─── Information provided

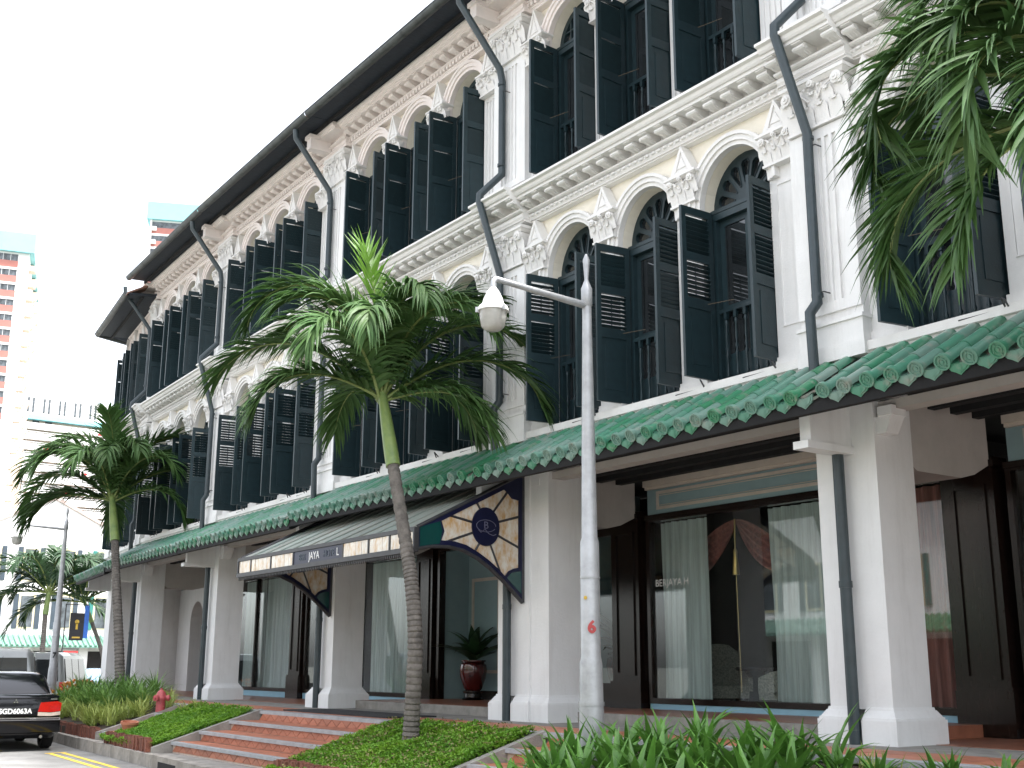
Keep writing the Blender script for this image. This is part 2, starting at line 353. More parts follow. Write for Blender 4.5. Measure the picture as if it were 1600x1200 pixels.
# ------------------------------------------------------------------ steps and planters
NOS = [(-1.56, 0), (-2.08, -.153), (-2.59, -.306), (-3.05, -.46)]
def tri(w, h, y, flip):
    g = .012; pts = [(-w / 2 + g, 0.004), (w / 2 - g, .004), (0, h - .008)] if not flip else [(-w / 2 + g, h - .004), (0, .008), (w / 2 - g, h - .004)]
    return MB().prism(pts, 'y', y - .008, y)
def steps(x0, x1, label, name='steps'):
    t = thing(name, label, 'steps', (x0, 0, 0), 0, 'tiled steps up to the terrace')
    w = x1 - x0; h = .153 - .045; tw = .32
    bodies = MB()
    for i, (y, z) in enumerate(NOS):
        ylo = NOS[i][0]; 
        if i > 0:
            bodies.box(0, w, y + .02, NOS[i - 1][0] + .03, z - .153 - (.05 if i == 3 else 0), z - .004)
            inst('nosing', MB().box(0, w, y - .02, y + .09, z - .045, z + .003).mesh('nosing', 'nosing'), t)
    inst('step_body', bodies.mesh('step_body', 'grout'), t)
    up_, dn = tri(tw, h, 0, False).mesh('riser_tile', 'terracotta'), tri(tw, h, 0, True).mesh('riser_tile', 'terracotta')
    for i, (y, z) in enumerate(NOS):
        n = int(w / tw)
        for j in range(n):
            inst('riser_tile', up_, t, (tw * (j + .5), y + .02 if i else y + .0, z - .153), label=None)
            inst('riser_tile', dn, t, (tw * (j + 1), y + .02 if i else y + .0, z - .153))
    for i in (1, 2, 3):
        y, z = NOS[i]; d = NOS[i - 1][0] - y - .09; q = MB().box(.004, .316, .0, d / 2 - .006, -.004, .002).mesh('tread_tile', 'terracotta')
        for j in range(int(w / .32)):
            for r in (0, 1): inst('tread_tile', q, t, (.32 * j, y + .092 + r * d / 2, z))
    return t
steps(-19.36, -14.3, 'wide flight of terracotta tiled steps between two grassy planters')
steps(-11.3, -10.05, 'short flight of terracotta tiled steps beside the lamp post and lilies')
steps(-23.1, -22.45, 'narrow terracotta steps between two brick edged planters behind the hydrant')
def zslope(y): return -.02 + (y + 1.5) * .306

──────

◆ Task details
Do not copy the pictures, but repeat every line exactly.

◆ Solved problem
Keep writing the Blender script for this image. This is part 2, starting at line 353. More parts follow. Write for Blender 4.5. Measure the picture as if it were 1600x1200 pixels.
# ------------------------------------------------------------------ steps and planters
NOS = [(-1.56, 0), (-2.08, -.153), (-2.59, -.306), (-3.05, -.46)]
def tri(w, h, y, flip):
    g = .012; pts = [(-w / 2 + g, 0.004), (w / 2 - g, .004), (0, h - .008)] if not flip else [(-w / 2 + g, h - .004), (0, .008), (w / 2 - g, h - .004)]
    return MB().prism(pts, 'y', y - .008, y)
def steps(x0, x1, label, name='steps'):
    t = thing(name, label, 'steps', (x0, 0, 0), 0, 'tiled steps up to the terrace')
    w = x1 - x0; h = .153 - .045; tw = .32
    bodies = MB()
    for i, (y, z) in enumerate(NOS):
        ylo = NOS[i][0]; 
        if i > 0:
            bodies.box(0, w, y + .02, NOS[i - 1][0] + .03, z - .153 - (.05 if i == 3 else 0), z - .004)
            inst('nosing', MB().box(0, w, y - .02, y + .09, z - .045, z + .003).mesh('nosing', 'nosing'), t)
    inst('step_body', bodies.mesh('step_body', 'grout'), t)
    up_, dn = tri(tw, h, 0, False).mesh('riser_tile', 'terracotta'), tri(tw, h, 0, True).mesh('riser_tile', 'terracotta')
    for i, (y, z) in enumerate(NOS):
        n = int(w / tw)
        for j in range(n):
            inst('riser_tile', up_, t, (tw * (j + .5), y + .02 if i else y + .0, z - .153), label=None)
            inst('riser_tile', dn, t, (tw * (j + 1), y + .02 if i else y + .0, z - .153))
    for i in (1, 2, 3):
        y, z = NOS[i]; d = NOS[i - 1][0] - y - .09; q = MB().box(.004, .316, .0, d / 2 - .006, -.004, .002).mesh('tread_tile', 'terracotta')
        for j in range(int(w / .32)):
            for r in (0, 1): inst('tread_tile', q, t, (.32 * j, y + .092 + r * d / 2, z))
    return t
steps(-19.36, -14.3, 'wide flight of terracotta tiled steps between two grassy planters')
steps(-11.3, -10.05, 'short flight of terracotta tiled steps beside the lamp post and lilies')
steps(-23.1, -22.45, 'narrow terracotta steps between two brick edged planters behind the hydrant')
def zslope(y): return -.02 + (y + 1.5) * .306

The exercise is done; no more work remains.